The canon law seems clear on holding the same faith:

CCEO (also in CIC can. 750, 1371)

Canon 598

§ 1. Those things are to be believed by divine and catholic faith which are contained in the word of God as it has been written or handed down by tradition, that is, in the single deposit of faith entrusted to the Church, and which are at the same time proposed as divinely revealed either by the solemn Magisterium of the Church, or by its ordinary and universal Magisterium, which in fact is manifested by the common adherence of Christ’s faithful under the guidance of the sacred Magisterium.
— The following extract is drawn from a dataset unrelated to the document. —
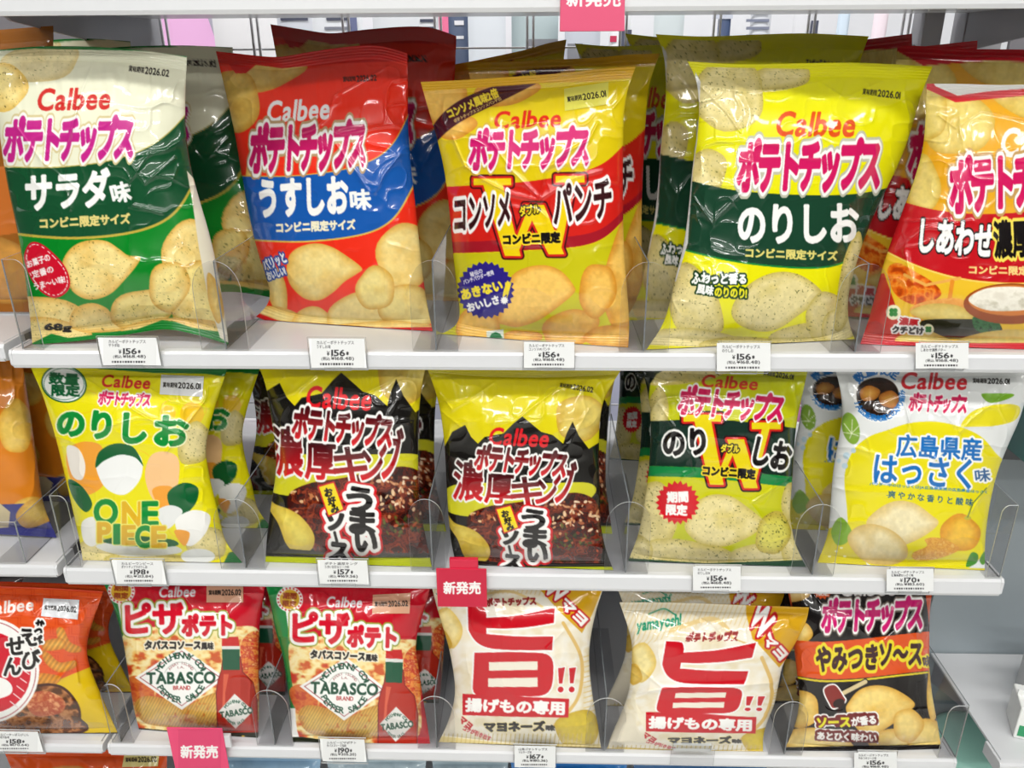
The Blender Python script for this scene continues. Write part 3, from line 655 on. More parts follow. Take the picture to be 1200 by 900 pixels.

All Christian faithful are therefore bound to avoid any contrary doctrines.
§ 2. Furthermore, each and everything set forth definitively by the Magisterium of the Church regarding teaching on faith and morals must be firmly accepted and held; namely, those things required for the holy keeping and faithful exposition of the deposit of faith; therefore, anyone who rejects propositions which are to be held definitively sets himself against the teaching of the Catholic Church.

Canon 1436

§ 1. Whoever denies a truth which must be believed with divine and catholic faith, or who calls into doubt, or who totally repudiates the Christian faith, and does not retract after having been legitimately warned, is to be punished as a heretic or an apostate with a major excommunication; a cleric moreover can be punished with other penalties, not excluding deposition.
§ 2. In addition to these cases, whoever obstinately rejects a teaching that the Roman Pontiff or the College of Bishops, exercising the authentic Magisterium, have set forth to be held definitively, or who affirms what they have condemned as erroneous, and does not retract after having been legitimately warned, is to be punished with an appropriate penalty.
 
On the other hand, there isn’t any EC church in Eastern Europe about whom I could confidently say either “That Church is ‘Orthodox in communion with Rome’” or “That Church is not ‘Orthodox in communion with Rome’”.
Concluding this on what basis? I’m thinking especially of the Ukraine. Despite the rhetoric between the various Ukrainian churches, the common heritage is undeniable.